Practical Matters (KSN Scheme)

In practical applications, one would have several BDKs on record, possibly for different customers, or to contain the scope of key compromise. When processing transactions, it is important for the receiver to know which BDK was used to initialize the originating device. To achieve this, the 80-bit KSN is structured into parts: as Key Set ID, a TRSM ID, and the transaction counter. The algorithm specifies that the transaction counter is 21-bits, but treats the remaining 59 bits opaquely (the algorithm only specifies that unused bits be 0-padded to a nibble boundary, and then 'f' padded to the 80-bit boundary). Because of this, the entity managing the creation of the DUKPT devices (typically a merchant acquirer) is free to subdivide the 59 bits according to their preference.

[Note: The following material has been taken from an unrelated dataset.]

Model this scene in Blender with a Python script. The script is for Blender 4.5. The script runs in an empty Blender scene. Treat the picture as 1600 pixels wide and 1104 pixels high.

The industry practice is to designate the partitioning as a series of three digits, indicating the number of hex digits used in each part: the Key Set ID, the TRSM ID, and the transaction counter. A common choice is '6-5-5', meaning that the first 6 hex digits of the KSN indicate the Key Set ID (i.e., which BDK is to be used), the next 5 are the TRSM ID (i.e. a device serial number within the range being initialized via a common BDK), and the last 5 are the transaction counter.

This notational scheme is not strictly accurate, because the transaction counter is 21 bits, which is not an even multiple of 4 (the number of bits in a hex digit). Consequently, the transaction counter actually consumes one bit of the field that is the TRSM ID (in this example that means that the TRSM ID field can accommodate 2(5*4-1) devices, instead of 2(5*4), or about half a million).

Also, it is common practice in the industry to use only 64-bits of the KSN (probably for reasons pertinent to legacy systems, and DES encryption), which would imply that the full KSN is padded to the left with four ‘f’ hex digits. The remaining 4 hex digits (16-bits) are available, nonetheless, to systems which can accommodate them.

The 6-5-5 scheme mentioned above would permit about 16 million BDKs, 500,000 devices per BDK, and 1 million transactions per device.